* start *

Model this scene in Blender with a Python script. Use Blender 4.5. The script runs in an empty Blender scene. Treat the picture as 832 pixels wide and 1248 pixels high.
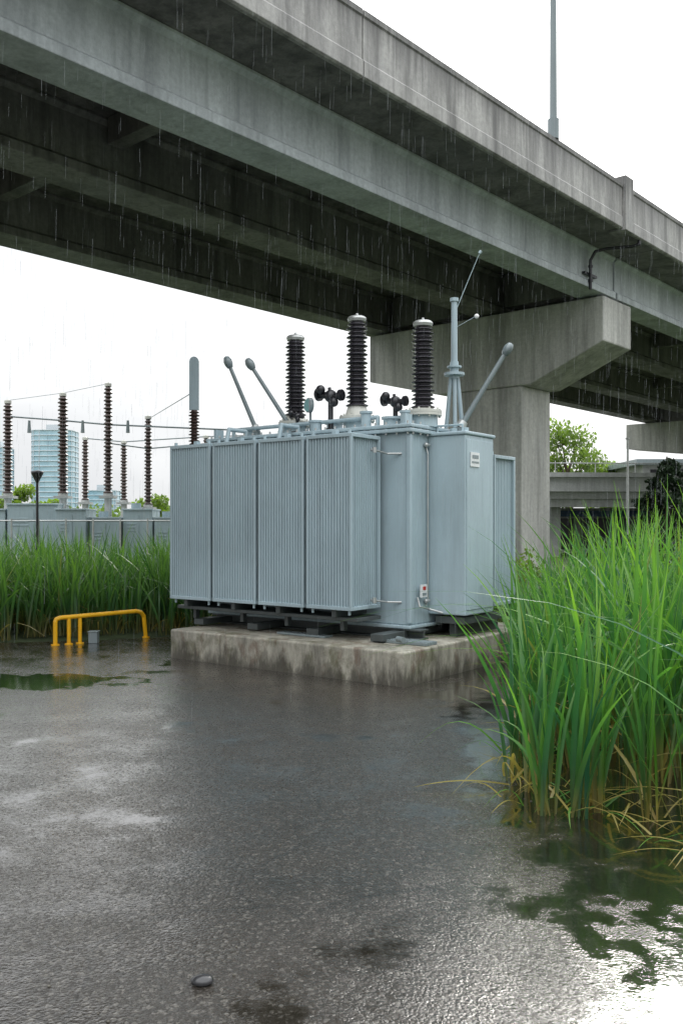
import bpy, math, random
from mathutils import Vector, Matrix, Euler
random.seed(7)
S = bpy.context.scene
S.view_settings.view_transform='Standard'; S.view_settings.look='None'; S.view_settings.exposure=0
COL = S.collection

# ------------------------------------------------------------------ helpers
def nmat(name):
    m=bpy.data.materials.new(name); m.use_nodes=True
    nt=m.node_tree; nt.nodes.clear()
    out=nt.nodes.new('ShaderNodeOutputMaterial')
    return m,nt,out
def N(nt,t,**kw):
    n=nt.nodes.new(t)
    for k,v in kw.items():
        if k in n.inputs: n.inputs[k].default_value=v
        else: setattr(n,k,v)
    return n
def ramp(nt,src,stops,interp='LINEAR'):
    r=nt.nodes.new('ShaderNodeValToRGB'); cr=r.color_ramp; cr.interpolation=interp
    while len(cr.elements)<len(stops): cr.elements.new(0.5)
    for e,(p,c) in zip(cr.elements,stops):
        e.position=p
        e.color=(c,c,c,1) if isinstance(c,(int,float)) else (*c,1)
    nt.links.new(src,r.inputs[0]); return r.outputs[0]
def noise(nt,vec,scale,detail=5,rough=.55,sc=(1,1,1),dist=0):
    mp=nt.nodes.new('ShaderNodeMapping'); mp.inputs['Scale'].default_value=sc
    nt.links.new(vec,mp.inputs[0])
    n=nt.nodes.new('ShaderNodeTexNoise'); n.inputs['Scale'].default_value=scale
    n.inputs['Detail'].default_value=detail; n.inputs['Roughness'].default_value=rough
    n.inputs['Distortion'].default_value=dist
    nt.links.new(mp.outputs[0],n.inputs['Vector']); return n.outputs[0]
def mixc(nt,f,a,b,mode='MIX'):
    m=nt.nodes.new('ShaderNodeMix'); m.data_type='RGBA'; m.blend_type=mode
    for s,v in ((m.inputs[0],f),(m.inputs[6],a),(m.inputs[7],b)):
        if isinstance(v,bpy.types.NodeSocket): nt.links.new(v,s)
        elif isinstance(v,(int,float)): s.default_value=v
        else: s.default_value=(*v,1)
    return m.outputs[2]
def math_(nt,op,a,b=0,clamp=False):
    m=nt.nodes.new('ShaderNodeMath'); m.operation=op; m.use_clamp=clamp
    for s,v in ((m.inputs[0],a),(m.inputs[1],b)):
        if isinstance(v,bpy.types.NodeSocket): nt.links.new(v,s)
        else: s.default_value=v
    return m.outputs[0]
def princ(nt,out,color,rough=.5,metal=0,bump=None,bstr=.3,bdist=.01,**kw):
    p=nt.nodes.new('ShaderNodeBsdfPrincipled')
    for k,v in (('Base Color',color),('Roughness',rough),('Metallic',metal)):
        if isinstance(v,bpy.types.NodeSocket): nt.links.new(v,p.inputs[k])
        elif k=='Base Color': p.inputs[k].default_value=(*v,1)
        else: p.inputs[k].default_value=v
    for k,v in kw.items(): p.inputs[k.replace('_',' ')].default_value=v
    if bump is not None:
        b=nt.nodes.new('ShaderNodeBump'); b.inputs['Strength'].default_value=bstr; b.inputs['Distance'].default_value=bdist
        nt.links.new(bump,b.inputs['Height']); nt.links.new(b.outputs[0],p.inputs['Normal'])
    nt.links.new(p.outputs[0],out.inputs[0]); return p

def simple(name,c,rough=.5,metal=0,var=.15,scale=6):
    m,nt,out=nmat(name); tc=N(nt,'ShaderNodeTexCoord').outputs['Object']
    n=noise(nt,tc,scale)
    col=ramp(nt,n,[(.3,tuple(x*(1-var) for x in c)),(.7,tuple(min(1,x*(1+var)) for x in c))])
    princ(nt,out,col,rough,metal); return m

def concrete(name,dark,light,stain=.6,streak=True,moss=0,top=None):
    m,nt,out=nmat(name); tc=N(nt,'ShaderNodeTexCoord').outputs['Object']
    big=noise(nt,tc,.6,8,.6); fine=noise(nt,tc,14,8,.7)
    sx=nt.nodes.new('ShaderNodeSeparateXYZ'); nt.links.new(tc,sx.inputs[0])
    col=ramp(nt,big,[(.3,dark),(.7,light)])
    col=mixc(nt,.35,col,ramp(nt,fine,[(.3,tuple(x*.55 for x in dark)),(.7,tuple(min(1,x*1.25) for x in light))]),'MIX')
    if streak:
        st=noise(nt,tc,2.2,6,.65,(1,1,.12)); st2=noise(nt,tc,9,4,.6,(1,1,.05))
        f=math_(nt,'MULTIPLY',ramp(nt,st,[(.42,0),(.68,1)]),stain)
        col=mixc(nt,f,col,tuple(x*.35 for x in dark))
        f2=math_(nt,'MULTIPLY',ramp(nt,st2,[(.5,0),(.7,1)]),stain*.6)
        col=mixc(nt,f2,col,tuple(x*.4 for x in dark))
    if top: # dirt washed down from an upper edge (metres)
        z0,z1=top
        hh=math_(nt,'DIVIDE',math_(nt,'SUBTRACT',sx.outputs[2],z0),z1-z0)
        hh=math_(nt,'ADD',hh,math_(nt,'MULTIPLY',math_(nt,'SUBTRACT',noise(nt,tc,7,6,.75,(1,1,.03)),.5),1.9))
        col=mixc(nt,ramp(nt,hh,[(.40,0),(1.0,.78)]),col,tuple(x*.28 for x in dark))
    if moss:
        mo=noise(nt,tc,3.1,8,.7)
        col=mixc(nt,math_(nt,'MULTIPLY',ramp(nt,mo,[(.50,0),(.62,1)]),moss),col,(.085,.085,.035))
        ru=noise(nt,tc,4.7,6,.7,(1,1,.5))
        col=mixc(nt,math_(nt,'MULTIPLY',ramp(nt,ru,[(.54,0),(.63,1)]),moss*.8),col,(.12,.055,.03))
        geo=nt.nodes.new('ShaderNodeNewGeometry'); gs=nt.nodes.new('ShaderNodeSeparateXYZ'); nt.links.new(geo.outputs['Position'],gs.inputs[0])
        col=mixc(nt,.22,col,ramp(nt,noise(nt,tc,20,6,.75,(1,1,.3)),[(.4,(.05,.045,.035)),(.6,(.45,.43,.36))]))
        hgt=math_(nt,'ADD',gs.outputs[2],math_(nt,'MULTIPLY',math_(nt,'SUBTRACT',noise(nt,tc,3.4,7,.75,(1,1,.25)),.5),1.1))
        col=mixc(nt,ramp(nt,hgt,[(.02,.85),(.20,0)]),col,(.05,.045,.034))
    bm=mixc(nt,.5,fine,noise(nt,tc,60,4,.6))
    princ(nt,out,col,ramp(nt,big,[(.3,.45),(.7,.8)]),0,bm,.5,.012); return m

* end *

• [SET PROBLEM]
From the first line above through the line containing "COL = S.collection", copy everything exactly, without the pictures.

• [ANSWER TO THIS TASK]
Model this scene in Blender with a Python script. Use Blender 4.5. The script runs in an empty Blender scene. Treat the picture as 832 pixels wide and 1248 pixels high.
import bpy, math, random
from mathutils import Vector, Matrix, Euler
random.seed(7)
S = bpy.context.scene
S.view_settings.view_transform='Standard'; S.view_settings.look='None'; S.view_settings.exposure=0
COL = S.collection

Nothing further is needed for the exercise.